• _The request_
Give the listing below again in full, exactly as written.

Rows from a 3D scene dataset

>> begin

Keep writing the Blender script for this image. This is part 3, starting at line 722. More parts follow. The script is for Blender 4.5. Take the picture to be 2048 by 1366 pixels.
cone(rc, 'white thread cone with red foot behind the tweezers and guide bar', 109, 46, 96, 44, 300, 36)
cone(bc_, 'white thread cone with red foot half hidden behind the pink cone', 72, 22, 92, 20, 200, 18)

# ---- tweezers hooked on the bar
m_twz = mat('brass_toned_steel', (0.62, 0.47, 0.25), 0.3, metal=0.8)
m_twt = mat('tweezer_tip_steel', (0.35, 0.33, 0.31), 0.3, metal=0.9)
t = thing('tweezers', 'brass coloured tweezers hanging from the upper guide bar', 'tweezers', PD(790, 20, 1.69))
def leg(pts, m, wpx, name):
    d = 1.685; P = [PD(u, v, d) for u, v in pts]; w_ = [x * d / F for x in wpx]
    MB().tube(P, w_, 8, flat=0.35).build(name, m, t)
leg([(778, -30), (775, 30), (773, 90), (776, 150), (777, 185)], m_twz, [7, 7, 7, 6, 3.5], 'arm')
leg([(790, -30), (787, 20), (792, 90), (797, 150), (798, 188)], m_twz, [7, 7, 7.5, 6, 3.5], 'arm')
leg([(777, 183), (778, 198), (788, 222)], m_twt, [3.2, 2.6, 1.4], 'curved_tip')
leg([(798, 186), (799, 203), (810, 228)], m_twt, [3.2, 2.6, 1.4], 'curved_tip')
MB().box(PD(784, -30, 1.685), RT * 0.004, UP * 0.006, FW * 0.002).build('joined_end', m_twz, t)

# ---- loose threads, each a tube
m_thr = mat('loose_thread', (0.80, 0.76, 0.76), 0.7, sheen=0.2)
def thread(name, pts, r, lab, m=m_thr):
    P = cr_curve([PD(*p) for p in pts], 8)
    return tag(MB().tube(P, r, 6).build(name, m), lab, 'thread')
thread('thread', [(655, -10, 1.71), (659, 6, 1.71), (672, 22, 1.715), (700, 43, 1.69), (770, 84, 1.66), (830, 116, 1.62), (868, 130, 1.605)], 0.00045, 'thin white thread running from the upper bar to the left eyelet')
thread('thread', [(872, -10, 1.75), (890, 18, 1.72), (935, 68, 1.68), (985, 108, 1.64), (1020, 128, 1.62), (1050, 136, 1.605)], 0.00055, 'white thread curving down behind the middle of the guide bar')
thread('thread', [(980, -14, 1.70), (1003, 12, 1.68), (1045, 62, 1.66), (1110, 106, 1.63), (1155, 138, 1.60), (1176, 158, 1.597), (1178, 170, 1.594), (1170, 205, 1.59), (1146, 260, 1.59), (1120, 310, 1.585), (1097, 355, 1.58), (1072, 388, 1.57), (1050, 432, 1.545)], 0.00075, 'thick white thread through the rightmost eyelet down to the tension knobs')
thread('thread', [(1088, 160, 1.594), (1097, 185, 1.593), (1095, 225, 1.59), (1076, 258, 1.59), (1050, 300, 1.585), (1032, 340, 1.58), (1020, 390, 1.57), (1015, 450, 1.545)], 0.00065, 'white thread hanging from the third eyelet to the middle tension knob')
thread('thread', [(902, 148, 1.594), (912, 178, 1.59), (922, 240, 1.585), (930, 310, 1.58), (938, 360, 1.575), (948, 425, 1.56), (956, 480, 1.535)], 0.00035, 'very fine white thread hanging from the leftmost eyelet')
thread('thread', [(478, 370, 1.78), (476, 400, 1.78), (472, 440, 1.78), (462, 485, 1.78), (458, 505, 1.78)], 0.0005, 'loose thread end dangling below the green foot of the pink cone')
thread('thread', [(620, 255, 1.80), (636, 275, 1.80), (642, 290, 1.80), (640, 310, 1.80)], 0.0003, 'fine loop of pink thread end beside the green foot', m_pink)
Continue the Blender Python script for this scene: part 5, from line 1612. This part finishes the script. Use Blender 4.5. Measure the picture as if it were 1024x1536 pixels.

>> end

• _Answer to this exercise_
Keep writing the Blender script for this image. This is part 3, starting at line 722. More parts follow. The script is for Blender 4.5. Take the picture to be 2048 by 1366 pixels.
cone(rc, 'white thread cone with red foot behind the tweezers and guide bar', 109, 46, 96, 44, 300, 36)
cone(bc_, 'white thread cone with red foot half hidden behind the pink cone', 72, 22, 92, 20, 200, 18)

# ---- tweezers hooked on the bar
m_twz = mat('brass_toned_steel', (0.62, 0.47, 0.25), 0.3, metal=0.8)
m_twt = mat('tweezer_tip_steel', (0.35, 0.33, 0.31), 0.3, metal=0.9)
t = thing('tweezers', 'brass coloured tweezers hanging from the upper guide bar', 'tweezers', PD(790, 20, 1.69))
def leg(pts, m, wpx, name):
    d = 1.685; P = [PD(u, v, d) for u, v in pts]; w_ = [x * d / F for x in wpx]
    MB().tube(P, w_, 8, flat=0.35).build(name, m, t)
leg([(778, -30), (775, 30), (773, 90), (776, 150), (777, 185)], m_twz, [7, 7, 7, 6, 3.5], 'arm')
leg([(790, -30), (787, 20), (792, 90), (797, 150), (798, 188)], m_twz, [7, 7, 7.5, 6, 3.5], 'arm')
leg([(777, 183), (778, 198), (788, 222)], m_twt, [3.2, 2.6, 1.4], 'curved_tip')
leg([(798, 186), (799, 203), (810, 228)], m_twt, [3.2, 2.6, 1.4], 'curved_tip')
MB().box(PD(784, -30, 1.685), RT * 0.004, UP * 0.006, FW * 0.002).build('joined_end', m_twz, t)

# ---- loose threads, each a tube
m_thr = mat('loose_thread', (0.80, 0.76, 0.76), 0.7, sheen=0.2)
def thread(name, pts, r, lab, m=m_thr):
    P = cr_curve([PD(*p) for p in pts], 8)
    return tag(MB().tube(P, r, 6).build(name, m), lab, 'thread')
thread('thread', [(655, -10, 1.71), (659, 6, 1.71), (672, 22, 1.715), (700, 43, 1.69), (770, 84, 1.66), (830, 116, 1.62), (868, 130, 1.605)], 0.00045, 'thin white thread running from the upper bar to the left eyelet')
thread('thread', [(872, -10, 1.75), (890, 18, 1.72), (935, 68, 1.68), (985, 108, 1.64), (1020, 128, 1.62), (1050, 136, 1.605)], 0.00055, 'white thread curving down behind the middle of the guide bar')
thread('thread', [(980, -14, 1.70), (1003, 12, 1.68), (1045, 62, 1.66), (1110, 106, 1.63), (1155, 138, 1.60), (1176, 158, 1.597), (1178, 170, 1.594), (1170, 205, 1.59), (1146, 260, 1.59), (1120, 310, 1.585), (1097, 355, 1.58), (1072, 388, 1.57), (1050, 432, 1.545)], 0.00075, 'thick white thread through the rightmost eyelet down to the tension knobs')
thread('thread', [(1088, 160, 1.594), (1097, 185, 1.593), (1095, 225, 1.59), (1076, 258, 1.59), (1050, 300, 1.585), (1032, 340, 1.58), (1020, 390, 1.57), (1015, 450, 1.545)], 0.00065, 'white thread hanging from the third eyelet to the middle tension knob')
thread('thread', [(902, 148, 1.594), (912, 178, 1.59), (922, 240, 1.585), (930, 310, 1.58), (938, 360, 1.575), (948, 425, 1.56), (956, 480, 1.535)], 0.00035, 'very fine white thread hanging from the leftmost eyelet')
thread('thread', [(478, 370, 1.78), (476, 400, 1.78), (472, 440, 1.78), (462, 485, 1.78), (458, 505, 1.78)], 0.0005, 'loose thread end dangling below the green foot of the pink cone')
thread('thread', [(620, 255, 1.80), (636, 275, 1.80), (642, 290, 1.80), (640, 310, 1.80)], 0.0003, 'fine loop of pink thread end beside the green foot', m_pink)
Continue the Blender Python script for this scene: part 5, from line 1612. This part finishes the script. Use Blender 4.5. Measure the picture as if it were 1024x1536 pixels.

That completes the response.